12. Un employeur doit-il inciter ses salariés à rapporter tout acte d’un collègue réalisé au moyen de l’outil informatique qui lui semble contraire à l’éthique ou au bon fonctionnement de l’entreprise ?

Non, en France un tel procédé n’est pas admis. La loi américaine Sarbanes-Oxley du 30 juillet 2002 impose, elle, aux entreprises cotées à la bourse de New York l’instauration de systèmes d’alerte éthique – procédés destinés à ce que la direction reçoive des informations directement des salariés concernant des fraudes ou malversations comptables ou financières dont ils auraient eu connaissance à l’occasion de leurs fonctions. Ces nouvelles obligations concernent donc les filiales des entreprises cotées au Nasdaq ou au NYSE par exemple.

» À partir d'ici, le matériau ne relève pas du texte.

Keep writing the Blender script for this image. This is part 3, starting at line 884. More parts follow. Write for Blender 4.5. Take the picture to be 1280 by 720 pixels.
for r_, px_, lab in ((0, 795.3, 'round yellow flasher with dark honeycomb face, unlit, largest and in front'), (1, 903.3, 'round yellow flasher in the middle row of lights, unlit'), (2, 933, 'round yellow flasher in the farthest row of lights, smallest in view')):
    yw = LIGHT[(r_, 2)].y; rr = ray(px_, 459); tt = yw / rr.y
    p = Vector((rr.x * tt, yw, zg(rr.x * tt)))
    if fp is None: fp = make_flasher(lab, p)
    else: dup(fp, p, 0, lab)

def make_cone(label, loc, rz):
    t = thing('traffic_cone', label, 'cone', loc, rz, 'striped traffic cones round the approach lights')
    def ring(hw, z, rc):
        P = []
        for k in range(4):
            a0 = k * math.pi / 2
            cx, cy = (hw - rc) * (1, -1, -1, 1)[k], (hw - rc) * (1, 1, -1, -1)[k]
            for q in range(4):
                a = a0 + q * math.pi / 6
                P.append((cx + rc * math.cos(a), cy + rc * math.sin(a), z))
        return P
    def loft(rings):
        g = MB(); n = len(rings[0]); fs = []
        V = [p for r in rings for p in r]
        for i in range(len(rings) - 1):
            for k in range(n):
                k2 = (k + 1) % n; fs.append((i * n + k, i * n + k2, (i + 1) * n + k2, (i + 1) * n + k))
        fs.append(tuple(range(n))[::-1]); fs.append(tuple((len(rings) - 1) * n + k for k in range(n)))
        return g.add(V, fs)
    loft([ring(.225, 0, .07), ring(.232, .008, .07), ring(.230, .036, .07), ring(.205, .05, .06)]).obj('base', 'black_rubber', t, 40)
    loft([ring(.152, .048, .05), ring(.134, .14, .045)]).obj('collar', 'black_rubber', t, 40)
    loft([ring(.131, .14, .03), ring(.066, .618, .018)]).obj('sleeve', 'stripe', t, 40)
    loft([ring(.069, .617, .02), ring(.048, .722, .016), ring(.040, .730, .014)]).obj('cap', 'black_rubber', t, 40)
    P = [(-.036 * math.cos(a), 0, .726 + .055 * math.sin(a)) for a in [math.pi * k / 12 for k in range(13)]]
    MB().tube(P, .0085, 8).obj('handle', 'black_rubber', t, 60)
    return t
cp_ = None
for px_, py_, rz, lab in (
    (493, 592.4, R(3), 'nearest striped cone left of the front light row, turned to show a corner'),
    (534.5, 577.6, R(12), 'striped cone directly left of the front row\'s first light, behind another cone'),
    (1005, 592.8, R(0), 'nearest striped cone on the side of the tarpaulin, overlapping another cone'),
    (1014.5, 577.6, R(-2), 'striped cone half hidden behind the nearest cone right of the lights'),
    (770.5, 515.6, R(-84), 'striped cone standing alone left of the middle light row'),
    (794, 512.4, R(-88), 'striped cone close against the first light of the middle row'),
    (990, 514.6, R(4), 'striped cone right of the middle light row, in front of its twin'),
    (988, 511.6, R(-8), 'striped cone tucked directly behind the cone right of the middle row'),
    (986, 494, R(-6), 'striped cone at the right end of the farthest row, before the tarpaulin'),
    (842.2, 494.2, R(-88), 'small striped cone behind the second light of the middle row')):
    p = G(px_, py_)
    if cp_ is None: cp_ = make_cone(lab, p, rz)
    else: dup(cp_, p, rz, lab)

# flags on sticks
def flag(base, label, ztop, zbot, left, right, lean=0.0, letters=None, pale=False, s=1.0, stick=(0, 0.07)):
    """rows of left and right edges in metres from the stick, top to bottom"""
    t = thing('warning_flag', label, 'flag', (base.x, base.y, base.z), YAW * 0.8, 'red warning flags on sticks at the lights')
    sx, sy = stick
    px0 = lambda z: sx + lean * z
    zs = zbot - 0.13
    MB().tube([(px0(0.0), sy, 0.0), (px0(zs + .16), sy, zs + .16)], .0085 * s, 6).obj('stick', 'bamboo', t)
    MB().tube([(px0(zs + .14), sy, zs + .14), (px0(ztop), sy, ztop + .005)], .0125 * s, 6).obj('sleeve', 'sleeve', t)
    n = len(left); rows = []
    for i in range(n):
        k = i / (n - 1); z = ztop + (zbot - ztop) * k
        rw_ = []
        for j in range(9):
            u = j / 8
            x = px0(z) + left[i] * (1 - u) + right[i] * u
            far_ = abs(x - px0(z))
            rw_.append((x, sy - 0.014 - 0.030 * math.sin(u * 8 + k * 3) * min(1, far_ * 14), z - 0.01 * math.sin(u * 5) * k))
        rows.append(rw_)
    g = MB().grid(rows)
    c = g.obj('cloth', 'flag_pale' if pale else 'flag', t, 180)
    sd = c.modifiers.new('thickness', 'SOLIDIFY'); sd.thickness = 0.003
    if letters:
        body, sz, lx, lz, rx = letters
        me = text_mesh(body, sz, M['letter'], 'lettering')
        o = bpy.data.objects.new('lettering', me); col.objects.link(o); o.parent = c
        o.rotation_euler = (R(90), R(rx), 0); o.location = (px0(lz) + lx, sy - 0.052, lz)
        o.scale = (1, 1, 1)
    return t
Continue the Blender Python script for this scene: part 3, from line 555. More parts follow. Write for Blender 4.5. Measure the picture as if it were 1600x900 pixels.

Les projets rédigés aux Etats-Unis dépassent cependant souvent les exigences légales américaines, et conduisent à inciter, voire à obliger les salariés français à dénoncer divers comportements contraires à des chartes éthiques extrêmement larges. Par ailleurs, certaines entreprises françaises n’ont pas jugé opportun de mettre en place les « lignes éthiques » dans le respect des directives mises en place par la CNIL et le formalisme exigé par le droit du travail en matière d’information et de consultation des représentants du personnel TGI Libourne 15 sept. 2005 BSN Glasspack.

L’employeur qui envisage l’instauration d’un dispositif d’alerte éthique, (« whistleblowing » en anglais) en France, doit également respecter les conditions de fond et de forme exigées par la loi informatique et libertés, ainsi que l’ensemble de la doctrine de la CNIL, qui a rendu à cet égard une délibération encadrant strictement la mise en place de tel dispositif. Délib. n°2005-305 du 8 déc. 2005. Par ailleurs, tout transfert de données nominatives en dehors de l’Union européenne devra respecter des conditions particulières.